By challenging these features, the judge said she already had concluded in a related ruling from last year, the lawsuits directly target the platforms’ roles as publishers of third-party content and run afoul of Section 230.

The features that are protected include things like infinite scroll and autoplay, ephemeral content, disruptive audiovisual and vibration notifications and alerts, and quantification and displays of “likes.”

Other features, however, such as appearance-altering filters, features to restrict time spent on the platform and Instagram’s multiple account function, aren’t shielded under Section 230 because they don’t involve altering the publishing of third-party content, Gonzalez Rogers said, again referencing her ruling from last year.

The judge also rejected Meta’s request to dismiss under Section 230 the states’ failure to warn theory, which they say involves a “constellation of acts which, viewed both individually and holistically, constitute an unfair trade act or practice.”

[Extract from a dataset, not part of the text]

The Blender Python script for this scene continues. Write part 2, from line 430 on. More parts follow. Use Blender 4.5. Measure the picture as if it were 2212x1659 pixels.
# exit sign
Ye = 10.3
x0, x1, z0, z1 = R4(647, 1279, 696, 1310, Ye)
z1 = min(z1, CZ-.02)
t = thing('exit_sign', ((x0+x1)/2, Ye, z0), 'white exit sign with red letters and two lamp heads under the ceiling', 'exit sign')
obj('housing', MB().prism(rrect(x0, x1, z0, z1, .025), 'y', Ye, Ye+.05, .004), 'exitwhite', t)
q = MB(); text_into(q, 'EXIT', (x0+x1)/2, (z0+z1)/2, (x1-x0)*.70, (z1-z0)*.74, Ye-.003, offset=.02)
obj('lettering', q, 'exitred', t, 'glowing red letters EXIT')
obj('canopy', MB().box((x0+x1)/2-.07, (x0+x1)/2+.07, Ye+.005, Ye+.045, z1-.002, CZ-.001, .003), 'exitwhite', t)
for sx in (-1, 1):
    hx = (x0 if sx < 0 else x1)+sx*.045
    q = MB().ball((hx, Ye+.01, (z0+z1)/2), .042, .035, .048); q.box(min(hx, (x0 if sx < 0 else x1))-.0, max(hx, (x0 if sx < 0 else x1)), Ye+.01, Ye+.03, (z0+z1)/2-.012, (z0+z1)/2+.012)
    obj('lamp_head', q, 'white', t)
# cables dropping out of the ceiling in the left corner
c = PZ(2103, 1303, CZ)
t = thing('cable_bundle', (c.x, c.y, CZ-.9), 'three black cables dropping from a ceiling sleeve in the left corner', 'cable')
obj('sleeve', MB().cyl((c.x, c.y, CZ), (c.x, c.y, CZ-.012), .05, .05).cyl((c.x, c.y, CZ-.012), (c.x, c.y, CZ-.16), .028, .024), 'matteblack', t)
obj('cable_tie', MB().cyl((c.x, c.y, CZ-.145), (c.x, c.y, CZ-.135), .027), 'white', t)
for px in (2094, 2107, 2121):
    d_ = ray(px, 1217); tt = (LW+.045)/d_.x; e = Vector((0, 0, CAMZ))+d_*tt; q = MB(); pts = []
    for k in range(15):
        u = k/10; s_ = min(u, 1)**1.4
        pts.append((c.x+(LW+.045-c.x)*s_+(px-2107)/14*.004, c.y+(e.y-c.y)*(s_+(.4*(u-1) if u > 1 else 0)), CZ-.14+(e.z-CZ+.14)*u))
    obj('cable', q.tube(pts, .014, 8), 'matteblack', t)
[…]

“This court must determine ultimately, ‘at root,’ whether the states’ failure-to-warn theory seeks to treat Meta as a publisher of third-party content,” she wrote. “At a minimum, and consistent with the court’s conduct-specific approach, alleged failures to warn about known risks of harms attendant to platform features that do not implicate Section 230 as described under the unfair and unconscionable acts prong of the States’ consumer-protection claims survive.”

Gonzalez Rogers pointed out that, nonetheless, the failure to warn about purported harm to children from social media use can plausibly pertain to a combination of the platform’s features, some of which are insulated by Section 230, and some of which are not.

In addition, she said, the application of Section 230 in this failure-to-warn context was still a developing area of legal interpretation.

“As to the balance, and given the new and myriad opinions of other jurisdictions, the court declines to dismiss the claims at this early juncture,” the judge said. “Thus, because these novel theories test the boundaries of an area of law in some flux, the court declines to foreclose the states’ (and personal injury plaintiffs’) failure-to-warn theories as to known risks of addiction attendant to any platform features or platform construction in general as barred by Section 230.”

A Meta spokesperson said that, while the company welcomes the judge’s decision to limit the focus of some claims, consistent with prior rulings on Section 230, it disagrees with the overall ruling.

“We’ve developed numerous tools to support parents and teens, and we recently announced that we’re significantly changing the Instagram experience for tens of millions of teens with new Teen Accounts, a protected experience for teens that automatically limits who can contact them and the content they see,” the spokesperson said. “We believe the evidence will demonstrate our commitment to supporting young people.”

The ruling is part of the multi-district proceeding that consolidates hundreds of personal injury lawsuits on behalf of children and adolescents, by school districts and local governments, and by state attorneys general before the judge in Oakland. The plaintiffs claim that Facebook and Instagram, as well as Google’s YouTube, ByteDance’s TikTok, and Snapchat are to designed to foster compulsive use by minors.

Gonzalez Rogers took up Meta’s motion to dismiss the claims in the state attorneys general lawsuit as well as a separate lawsuit by Florida in Tuesday’s ruling.

“Meta needs to be held accountable for the very real harm it has inflicted on children here in California and across the country,” said California Attorney General Bonta in a statement. “As the home to the greatest innovators in the world and a robust technology sector, California has a particular opportunity and obligation to be a catalyst for change. Meta can and must do better. Our children deserve their childhoods back.”

In their joint lawsuit filed last year, 33 states including California claim that Meta built a business model focused on maximizing young users’ time on its platforms and employed psychologically manipulative platform features. They accused the social media giant of publishing reports purporting to show misleadingly low rates of user harms and said it refused to address existing harms to users to conceal and downplay its platforms’ adverse effects.

The social media giants are also fighting a similar consolidated case in Los Angeles County Superior Court, where last week they asked to trim more than a thousand lawsuits claiming the apps have fomented an epidemic of teen addiction and depression.